Und das war auch schon die beste Szene der „Wie tickt die Jugend“-Gesprächsrunde – während im Messe-Dorf das Dauerlamento regierte. Es schien, als hätten die Aussteller dieses Jahr extra feine Lounges mit besonders bequemen Polstern installiert, damit der Tag mit dem schmerzhaften Nachhall der jüngsten Halbjahresbilanz möglichst glatt in die Partynacht übergehen kann. Motor Music zum Beispiel verzichtete ganz auf Musik, beschallte seine Besucher lediglich mit Vogelgezwitscher vom Band und ließ sie in perfekter Gartenatmosphäre in Liegestühlen ausruhen. Deutlich kleiner als im vergangenen Jahr war die Ausstellungsfläche, und 2001 war ja auch schon schlechte Stimmung.

Und was sagen die Entscheider der Branche? Einmal saßen sie alle offiziell gemeinsam auf dem Podium, Thomas M. Stein von BMG, Bernd Dopp von Warner Music, Tim Renner von Universal, Balthasar Schramm von Sony und Udo Lange von EMI, und schleuderten sich Umsatz- und Verkaufszahlen um die Ohren. Der „Kerntreiber“ der Misere, so war man sich einig, sei die unerlaubte Vervielfältigung des geistigen Eigentums anderer, also das Herunterladen von Musik aus dem Internet und das Klonen von CDs, das Brennen. „Copy kills music”, lautete der Titel einer eher wirkunsglosen Kampagne der Plattenindustrie, die versucht hatte, in das Bewusstsein der „Raubpiraten“ vorzudringen. 2001 sind mehr CDs gebrannt als verkauft worden. Aber, so die aufgeregten Stimmen aus dem Publikum, wenn etwas umsonst ist, wieso darf man es dann nicht nehmen? Und warum macht ihr nicht einfach die CDs billiger? Oder kümmert euch um besseren Kopierschutz? Und während Thomas M. Stein gereizt, fast schon unfreundlich reagierte, blieb Tim Renner moderat: „Jeder von uns hier oben wäre gern der Messias.“ Renner tat kurz vor Beginn der Popkomm einen entscheidenden Schritt nach vorn: Universal brachte eine Internet-Plattform ns „popfile.de“ an den Start, wo sich jeder für ein paar Euro Musikdateien kaufen kann, die jedoch mit einem digitalen Wasserzeichen vor unerlaubter Vervielfältigung geschützt sind. „Popfile ist nur ein Zwischenschritt, das darf man nicht vergessen“, meine Thomas M. Stein und erwähnte noch das neue Konzept der Two-Track-CD, die schon für den Preis einer Schachtel Zigaretten zu haben ist.
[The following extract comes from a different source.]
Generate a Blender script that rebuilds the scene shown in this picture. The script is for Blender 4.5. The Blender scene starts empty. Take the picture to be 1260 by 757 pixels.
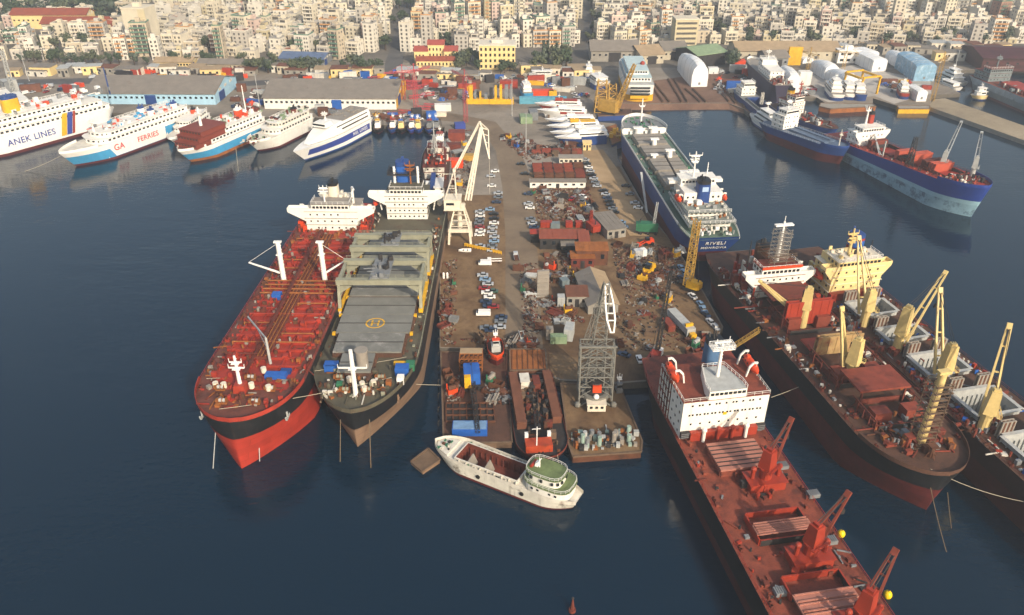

Der erste digitale Tonträgern mit zwei Stücken („Meer sehen“ des Interpreten „Der Junge mit der Gitarre“) steht bereits in den Regalen der Händler.

Und Kulturstaatsminister Julian Nida-Rümelins sehnlichster Wunsch nach einer Quote für „Hits Made in Germany“ hat sich fast über Nacht von selbst erfüllt. Kein geringerer als Herbert Grönemeyer konnte den US-Rapper Eminem von Platz eins der deutschen Hitparade verdrängen – ein Chart-Einstieg wie aus dem Bilderbuch. Und wie singt Grönemeyer in seinem Titel „Mensch“? – „Es ist okay/ es tut gleichmäßig weh. Es ist Sonnenzeit.“ Na, dann.